1. A device to operate a Piezoelectric Ultrasonic Transducer especially for atomizing fluids comprising a driving circuit having a PLL controlled oscillator for the generation and having a transformer for the transmission of the driving energy for the transducer; means for tapping from the primary winding of the transformer a measured quantity necessary to control the oscillator and supplying said measured quantity to said PLL; means for supplying the transducer (1) with driving energy in short pulses each having a duration of less than one fourth of an oscillation of the mechanical resonant frequency of said transducer; means for cutting off the driving circuit the time between these short pulses; a parallel resonant circuit (4) comprising the inductance (1) of the secondary winding of the transformer (2) and the operating-impedance of the transducer in which the transducer vibrates at its mechanical resonant frequency in a free oscillation during the time between the short pulses; the varying transducer-voltage being tapped from a winding of the transformer as a measured quantity to supply the transducer circuit with the energy-pulses in proper phase.

2. A device to operate a Piezoelectric Ultrasonic Transducer according to claim 1 wherein the short duration energy-pulses are transmitted to the parallel-resonant circuit (4) by means of a transistor switch connected to the primary winding of the transformer.

3. A device to operate a Piezoelectric Ultrasonic Transducer according to claim 1 wherein a filter (9) is connected between said transformer and said PLL.

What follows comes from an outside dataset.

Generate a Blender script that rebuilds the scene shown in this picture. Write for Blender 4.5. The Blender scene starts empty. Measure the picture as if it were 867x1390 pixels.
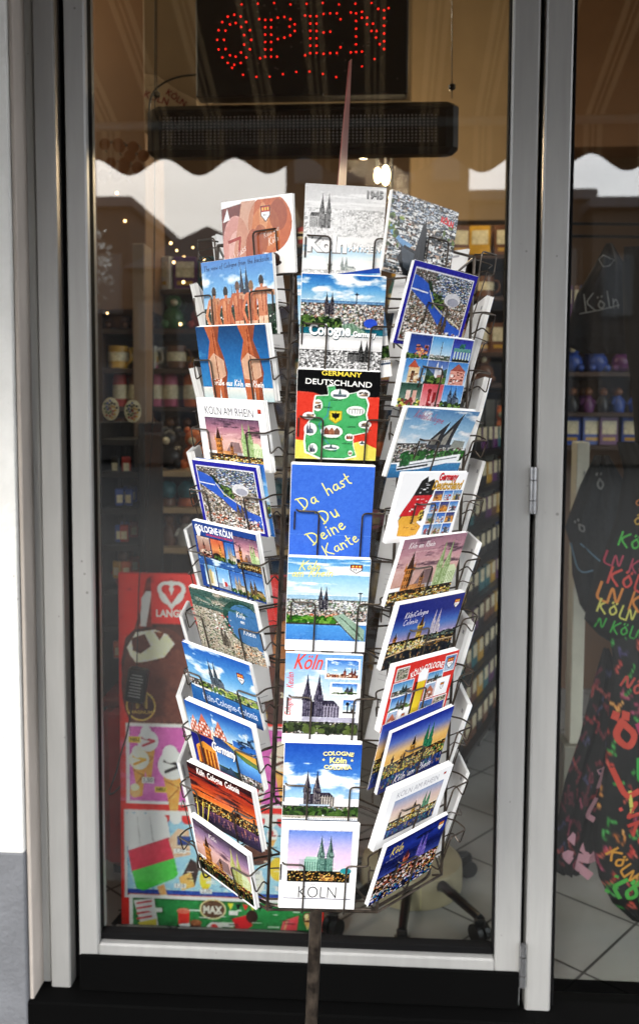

4. A device to operate a Piezoelectric Ultrasonic Transducer according to the claims 1 or 2 wherein the secondary winding (2) of the transformer (3) is tuned to said transducer such that the electrical resonant frequency of the parallel resonant circuit (4) is detuned by any increase of load on the transducer whereby there is an increase of voltage in the transducer circuit.

5. A device to operate a Piezoelectric Ultrasonic Transducer according to claim 3 wherein the secondary winding (2) of the transformer (3) is tuned to said transducer such that the electrical resonant frequency of the parallel resonant circuit (4) is detuned by any increase of load on the transducer whereby there is an increase of voltage in the transducer circuit.

6. A device to operate a Piezoelectric Ultrasonic Transducer according to claim 1 and further comprising means for ascertaining the mechanical resonant frequency of the transducer.